TASK BRIEF »
Give back the lines exactly, from the first one to the line with "M['water'] = m_water()", both ends included.

PROVIDED MATERIAL »
--- Start ---

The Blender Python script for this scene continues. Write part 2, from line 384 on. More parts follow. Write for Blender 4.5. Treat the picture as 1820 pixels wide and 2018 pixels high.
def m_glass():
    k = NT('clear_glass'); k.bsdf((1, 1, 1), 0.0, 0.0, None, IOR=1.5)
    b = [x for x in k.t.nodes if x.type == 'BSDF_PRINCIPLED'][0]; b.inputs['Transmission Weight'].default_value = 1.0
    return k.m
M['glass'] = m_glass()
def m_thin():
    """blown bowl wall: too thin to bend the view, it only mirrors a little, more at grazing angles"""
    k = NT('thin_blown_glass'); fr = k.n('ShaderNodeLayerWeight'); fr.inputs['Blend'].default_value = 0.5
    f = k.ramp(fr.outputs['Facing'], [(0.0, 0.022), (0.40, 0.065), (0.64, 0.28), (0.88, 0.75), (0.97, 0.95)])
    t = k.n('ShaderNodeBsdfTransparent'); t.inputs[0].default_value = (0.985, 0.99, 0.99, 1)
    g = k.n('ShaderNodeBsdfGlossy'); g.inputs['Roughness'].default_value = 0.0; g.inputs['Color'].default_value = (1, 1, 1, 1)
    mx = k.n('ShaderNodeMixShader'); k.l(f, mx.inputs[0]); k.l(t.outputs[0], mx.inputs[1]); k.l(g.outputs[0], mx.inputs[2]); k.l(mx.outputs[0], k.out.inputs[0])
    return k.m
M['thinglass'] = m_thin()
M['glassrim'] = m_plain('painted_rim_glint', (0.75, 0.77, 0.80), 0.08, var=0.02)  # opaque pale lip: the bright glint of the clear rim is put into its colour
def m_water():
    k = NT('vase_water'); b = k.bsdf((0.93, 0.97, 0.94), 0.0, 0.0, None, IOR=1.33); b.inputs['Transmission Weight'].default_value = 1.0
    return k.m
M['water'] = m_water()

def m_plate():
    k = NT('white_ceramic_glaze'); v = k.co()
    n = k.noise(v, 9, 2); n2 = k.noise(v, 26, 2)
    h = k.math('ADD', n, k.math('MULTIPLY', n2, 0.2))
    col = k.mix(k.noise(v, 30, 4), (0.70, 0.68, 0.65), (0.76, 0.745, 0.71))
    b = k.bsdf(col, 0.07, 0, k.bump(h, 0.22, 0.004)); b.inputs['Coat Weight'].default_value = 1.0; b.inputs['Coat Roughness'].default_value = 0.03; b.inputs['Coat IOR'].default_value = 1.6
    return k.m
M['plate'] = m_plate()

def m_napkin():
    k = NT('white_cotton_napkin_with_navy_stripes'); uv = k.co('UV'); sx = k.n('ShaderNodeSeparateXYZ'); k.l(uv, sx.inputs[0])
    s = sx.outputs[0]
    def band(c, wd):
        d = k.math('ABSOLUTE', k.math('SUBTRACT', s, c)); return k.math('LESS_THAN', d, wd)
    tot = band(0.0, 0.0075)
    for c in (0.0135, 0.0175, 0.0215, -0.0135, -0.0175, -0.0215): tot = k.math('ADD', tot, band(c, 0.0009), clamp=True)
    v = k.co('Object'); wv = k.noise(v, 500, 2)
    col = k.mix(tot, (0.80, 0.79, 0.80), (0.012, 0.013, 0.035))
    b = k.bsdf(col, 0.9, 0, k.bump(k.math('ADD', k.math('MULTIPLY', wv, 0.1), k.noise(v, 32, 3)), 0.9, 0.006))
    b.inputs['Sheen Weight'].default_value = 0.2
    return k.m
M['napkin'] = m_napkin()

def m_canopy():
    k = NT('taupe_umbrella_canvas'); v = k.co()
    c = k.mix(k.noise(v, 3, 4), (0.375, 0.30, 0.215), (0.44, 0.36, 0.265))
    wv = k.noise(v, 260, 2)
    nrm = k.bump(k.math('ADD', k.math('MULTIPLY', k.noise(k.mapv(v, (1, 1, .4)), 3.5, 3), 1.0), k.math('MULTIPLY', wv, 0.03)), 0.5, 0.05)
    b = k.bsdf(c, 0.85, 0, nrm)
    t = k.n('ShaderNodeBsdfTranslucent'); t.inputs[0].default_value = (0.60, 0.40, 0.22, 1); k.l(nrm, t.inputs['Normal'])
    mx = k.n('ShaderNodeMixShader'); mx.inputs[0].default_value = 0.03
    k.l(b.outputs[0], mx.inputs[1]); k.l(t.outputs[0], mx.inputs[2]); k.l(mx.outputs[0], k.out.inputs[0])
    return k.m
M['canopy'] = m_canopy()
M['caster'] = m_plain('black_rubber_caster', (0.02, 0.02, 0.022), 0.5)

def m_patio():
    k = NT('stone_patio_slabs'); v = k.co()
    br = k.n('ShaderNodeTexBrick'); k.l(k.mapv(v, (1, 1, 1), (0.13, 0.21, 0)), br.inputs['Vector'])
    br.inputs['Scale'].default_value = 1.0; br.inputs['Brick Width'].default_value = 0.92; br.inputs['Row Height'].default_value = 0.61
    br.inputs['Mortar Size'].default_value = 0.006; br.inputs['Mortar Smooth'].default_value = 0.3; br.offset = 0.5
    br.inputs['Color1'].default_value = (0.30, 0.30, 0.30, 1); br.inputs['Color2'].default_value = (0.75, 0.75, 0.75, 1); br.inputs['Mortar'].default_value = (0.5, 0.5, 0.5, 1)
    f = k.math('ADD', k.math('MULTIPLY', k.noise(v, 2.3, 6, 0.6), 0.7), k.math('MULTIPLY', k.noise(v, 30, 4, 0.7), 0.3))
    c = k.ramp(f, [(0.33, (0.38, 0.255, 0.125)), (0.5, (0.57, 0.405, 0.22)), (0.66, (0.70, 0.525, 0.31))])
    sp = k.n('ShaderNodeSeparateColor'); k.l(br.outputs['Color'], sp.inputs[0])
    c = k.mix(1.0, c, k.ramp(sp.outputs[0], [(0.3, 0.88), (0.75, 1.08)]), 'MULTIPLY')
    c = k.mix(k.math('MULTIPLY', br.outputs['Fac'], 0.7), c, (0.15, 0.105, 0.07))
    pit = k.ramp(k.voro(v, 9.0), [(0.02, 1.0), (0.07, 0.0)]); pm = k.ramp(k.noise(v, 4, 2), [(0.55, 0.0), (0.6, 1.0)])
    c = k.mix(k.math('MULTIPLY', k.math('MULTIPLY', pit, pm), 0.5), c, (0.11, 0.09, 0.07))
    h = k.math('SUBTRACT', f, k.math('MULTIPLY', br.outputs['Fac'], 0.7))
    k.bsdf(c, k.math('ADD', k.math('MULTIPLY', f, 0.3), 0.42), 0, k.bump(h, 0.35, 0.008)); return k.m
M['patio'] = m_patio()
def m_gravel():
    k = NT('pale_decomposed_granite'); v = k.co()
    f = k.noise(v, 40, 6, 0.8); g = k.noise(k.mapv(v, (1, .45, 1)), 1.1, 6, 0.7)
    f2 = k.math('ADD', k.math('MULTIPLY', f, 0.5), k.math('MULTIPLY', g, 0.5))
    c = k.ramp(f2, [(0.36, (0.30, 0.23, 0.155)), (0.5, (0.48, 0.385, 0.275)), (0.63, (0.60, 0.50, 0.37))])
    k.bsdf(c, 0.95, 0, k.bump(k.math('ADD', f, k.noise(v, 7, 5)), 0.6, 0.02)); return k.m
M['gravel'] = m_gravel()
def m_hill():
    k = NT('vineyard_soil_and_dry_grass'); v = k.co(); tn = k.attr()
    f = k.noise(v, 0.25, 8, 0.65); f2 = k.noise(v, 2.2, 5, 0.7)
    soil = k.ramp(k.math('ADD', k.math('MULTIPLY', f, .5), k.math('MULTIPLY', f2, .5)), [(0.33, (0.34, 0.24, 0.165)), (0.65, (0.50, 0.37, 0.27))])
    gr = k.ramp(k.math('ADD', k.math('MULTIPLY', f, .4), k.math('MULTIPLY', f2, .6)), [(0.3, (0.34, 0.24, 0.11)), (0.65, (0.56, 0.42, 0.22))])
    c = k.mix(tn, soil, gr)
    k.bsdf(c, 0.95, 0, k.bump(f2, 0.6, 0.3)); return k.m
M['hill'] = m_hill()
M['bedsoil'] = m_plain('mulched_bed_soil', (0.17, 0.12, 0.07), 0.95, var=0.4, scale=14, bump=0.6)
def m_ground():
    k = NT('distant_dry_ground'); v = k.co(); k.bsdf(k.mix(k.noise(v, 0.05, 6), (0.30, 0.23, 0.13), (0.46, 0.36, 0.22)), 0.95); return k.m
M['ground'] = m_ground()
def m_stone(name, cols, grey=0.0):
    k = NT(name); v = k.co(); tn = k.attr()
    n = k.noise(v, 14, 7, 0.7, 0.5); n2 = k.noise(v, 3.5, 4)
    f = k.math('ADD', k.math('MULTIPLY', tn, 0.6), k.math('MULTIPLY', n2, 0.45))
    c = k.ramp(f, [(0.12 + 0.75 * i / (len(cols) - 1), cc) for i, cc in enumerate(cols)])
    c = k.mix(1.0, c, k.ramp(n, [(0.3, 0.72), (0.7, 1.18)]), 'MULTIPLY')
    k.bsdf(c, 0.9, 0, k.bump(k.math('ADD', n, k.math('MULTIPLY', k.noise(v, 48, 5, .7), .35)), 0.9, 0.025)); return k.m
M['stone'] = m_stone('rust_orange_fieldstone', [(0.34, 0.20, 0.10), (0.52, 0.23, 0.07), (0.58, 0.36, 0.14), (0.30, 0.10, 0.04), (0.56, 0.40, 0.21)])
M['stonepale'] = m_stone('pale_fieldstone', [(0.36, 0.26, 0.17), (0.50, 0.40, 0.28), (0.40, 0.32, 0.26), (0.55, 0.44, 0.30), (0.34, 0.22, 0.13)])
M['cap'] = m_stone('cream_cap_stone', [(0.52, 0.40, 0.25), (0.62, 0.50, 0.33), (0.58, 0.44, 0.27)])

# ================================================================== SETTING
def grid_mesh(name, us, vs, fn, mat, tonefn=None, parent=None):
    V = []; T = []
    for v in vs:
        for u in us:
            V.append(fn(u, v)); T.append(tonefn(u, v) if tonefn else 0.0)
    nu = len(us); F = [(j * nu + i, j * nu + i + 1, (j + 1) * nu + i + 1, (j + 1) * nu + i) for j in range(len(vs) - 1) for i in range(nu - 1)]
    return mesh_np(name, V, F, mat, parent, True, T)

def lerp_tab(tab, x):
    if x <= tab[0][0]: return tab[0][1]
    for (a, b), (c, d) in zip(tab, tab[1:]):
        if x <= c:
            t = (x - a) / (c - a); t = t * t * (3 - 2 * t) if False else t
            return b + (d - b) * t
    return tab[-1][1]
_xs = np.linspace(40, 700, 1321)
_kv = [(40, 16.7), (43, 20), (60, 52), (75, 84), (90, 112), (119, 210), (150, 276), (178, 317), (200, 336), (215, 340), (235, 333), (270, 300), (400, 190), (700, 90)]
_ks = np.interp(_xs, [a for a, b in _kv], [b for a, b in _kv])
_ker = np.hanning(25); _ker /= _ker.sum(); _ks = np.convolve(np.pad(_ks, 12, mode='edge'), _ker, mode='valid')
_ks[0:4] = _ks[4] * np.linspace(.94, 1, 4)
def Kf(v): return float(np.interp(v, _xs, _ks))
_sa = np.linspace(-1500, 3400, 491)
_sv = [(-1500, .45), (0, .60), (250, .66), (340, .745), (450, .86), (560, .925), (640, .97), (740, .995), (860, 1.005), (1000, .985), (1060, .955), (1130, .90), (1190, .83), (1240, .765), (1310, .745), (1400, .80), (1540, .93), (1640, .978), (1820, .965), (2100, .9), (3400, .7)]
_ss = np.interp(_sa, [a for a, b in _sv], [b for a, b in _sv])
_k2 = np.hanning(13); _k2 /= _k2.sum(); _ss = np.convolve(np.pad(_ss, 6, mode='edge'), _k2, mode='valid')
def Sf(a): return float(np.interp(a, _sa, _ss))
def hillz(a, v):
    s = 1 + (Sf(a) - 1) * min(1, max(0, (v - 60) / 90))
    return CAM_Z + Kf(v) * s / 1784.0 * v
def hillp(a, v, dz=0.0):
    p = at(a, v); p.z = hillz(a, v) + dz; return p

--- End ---

TASK ANSWER »
The Blender Python script for this scene continues. Write part 2, from line 384 on. More parts follow. Write for Blender 4.5. Treat the picture as 1820 pixels wide and 2018 pixels high.
def m_glass():
    k = NT('clear_glass'); k.bsdf((1, 1, 1), 0.0, 0.0, None, IOR=1.5)
    b = [x for x in k.t.nodes if x.type == 'BSDF_PRINCIPLED'][0]; b.inputs['Transmission Weight'].default_value = 1.0
    return k.m
M['glass'] = m_glass()
def m_thin():
    """blown bowl wall: too thin to bend the view, it only mirrors a little, more at grazing angles"""
    k = NT('thin_blown_glass'); fr = k.n('ShaderNodeLayerWeight'); fr.inputs['Blend'].default_value = 0.5
    f = k.ramp(fr.outputs['Facing'], [(0.0, 0.022), (0.40, 0.065), (0.64, 0.28), (0.88, 0.75), (0.97, 0.95)])
    t = k.n('ShaderNodeBsdfTransparent'); t.inputs[0].default_value = (0.985, 0.99, 0.99, 1)
    g = k.n('ShaderNodeBsdfGlossy'); g.inputs['Roughness'].default_value = 0.0; g.inputs['Color'].default_value = (1, 1, 1, 1)
    mx = k.n('ShaderNodeMixShader'); k.l(f, mx.inputs[0]); k.l(t.outputs[0], mx.inputs[1]); k.l(g.outputs[0], mx.inputs[2]); k.l(mx.outputs[0], k.out.inputs[0])
    return k.m
M['thinglass'] = m_thin()
M['glassrim'] = m_plain('painted_rim_glint', (0.75, 0.77, 0.80), 0.08, var=0.02)  # opaque pale lip: the bright glint of the clear rim is put into its colour
def m_water():
    k = NT('vase_water'); b = k.bsdf((0.93, 0.97, 0.94), 0.0, 0.0, None, IOR=1.33); b.inputs['Transmission Weight'].default_value = 1.0
    return k.m
M['water'] = m_water()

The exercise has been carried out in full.